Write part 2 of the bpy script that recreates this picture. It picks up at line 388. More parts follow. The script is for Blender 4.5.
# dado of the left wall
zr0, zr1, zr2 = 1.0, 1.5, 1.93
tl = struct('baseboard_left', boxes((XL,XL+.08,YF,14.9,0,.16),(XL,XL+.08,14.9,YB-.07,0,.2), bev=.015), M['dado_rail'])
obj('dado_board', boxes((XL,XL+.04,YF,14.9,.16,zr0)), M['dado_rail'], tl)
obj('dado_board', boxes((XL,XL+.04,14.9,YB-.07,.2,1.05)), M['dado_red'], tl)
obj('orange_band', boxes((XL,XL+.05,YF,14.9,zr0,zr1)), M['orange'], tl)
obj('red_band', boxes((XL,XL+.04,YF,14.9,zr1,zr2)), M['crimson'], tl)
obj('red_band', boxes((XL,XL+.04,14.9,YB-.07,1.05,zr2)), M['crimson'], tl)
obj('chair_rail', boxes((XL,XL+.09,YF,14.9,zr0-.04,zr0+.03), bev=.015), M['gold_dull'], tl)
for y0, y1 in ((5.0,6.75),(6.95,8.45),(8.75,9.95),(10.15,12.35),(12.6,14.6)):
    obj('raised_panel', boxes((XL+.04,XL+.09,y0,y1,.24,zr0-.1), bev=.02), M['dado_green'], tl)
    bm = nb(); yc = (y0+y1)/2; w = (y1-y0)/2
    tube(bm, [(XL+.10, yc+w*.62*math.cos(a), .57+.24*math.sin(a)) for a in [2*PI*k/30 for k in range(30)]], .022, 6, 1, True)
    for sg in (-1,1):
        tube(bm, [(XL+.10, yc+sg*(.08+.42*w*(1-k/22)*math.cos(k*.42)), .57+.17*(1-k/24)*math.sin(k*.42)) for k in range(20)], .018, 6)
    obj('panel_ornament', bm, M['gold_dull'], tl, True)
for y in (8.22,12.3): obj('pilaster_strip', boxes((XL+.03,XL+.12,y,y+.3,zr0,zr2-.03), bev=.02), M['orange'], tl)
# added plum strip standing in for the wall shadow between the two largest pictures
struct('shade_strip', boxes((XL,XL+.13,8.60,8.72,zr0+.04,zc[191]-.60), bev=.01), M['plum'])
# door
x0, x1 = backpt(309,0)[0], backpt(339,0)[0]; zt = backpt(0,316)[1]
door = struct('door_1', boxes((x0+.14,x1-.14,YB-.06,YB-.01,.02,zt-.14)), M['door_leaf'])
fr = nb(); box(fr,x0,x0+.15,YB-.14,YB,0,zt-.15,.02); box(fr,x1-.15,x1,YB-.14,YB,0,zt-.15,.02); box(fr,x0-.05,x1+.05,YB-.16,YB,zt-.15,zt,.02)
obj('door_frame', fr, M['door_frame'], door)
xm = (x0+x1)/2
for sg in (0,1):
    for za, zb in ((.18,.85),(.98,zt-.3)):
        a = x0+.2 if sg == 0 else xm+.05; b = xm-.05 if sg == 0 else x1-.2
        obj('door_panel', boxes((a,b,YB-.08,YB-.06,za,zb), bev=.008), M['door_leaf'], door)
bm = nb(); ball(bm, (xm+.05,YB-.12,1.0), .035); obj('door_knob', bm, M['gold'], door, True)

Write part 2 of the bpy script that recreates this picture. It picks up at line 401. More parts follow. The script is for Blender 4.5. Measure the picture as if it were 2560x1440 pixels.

******************************

#### Given exercise:
In the material above, show every line where the word "this" turns up.

#### Exercise output:
Write part 2 of the bpy script that recreates this picture. It picks up at line 388. More parts follow. The script is for Blender 4.5.
Write part 2 of the bpy script that recreates this picture. It picks up at line 401. More parts follow. The script is for Blender 4.5. Measure the picture as if it were 2560x1440 pixels.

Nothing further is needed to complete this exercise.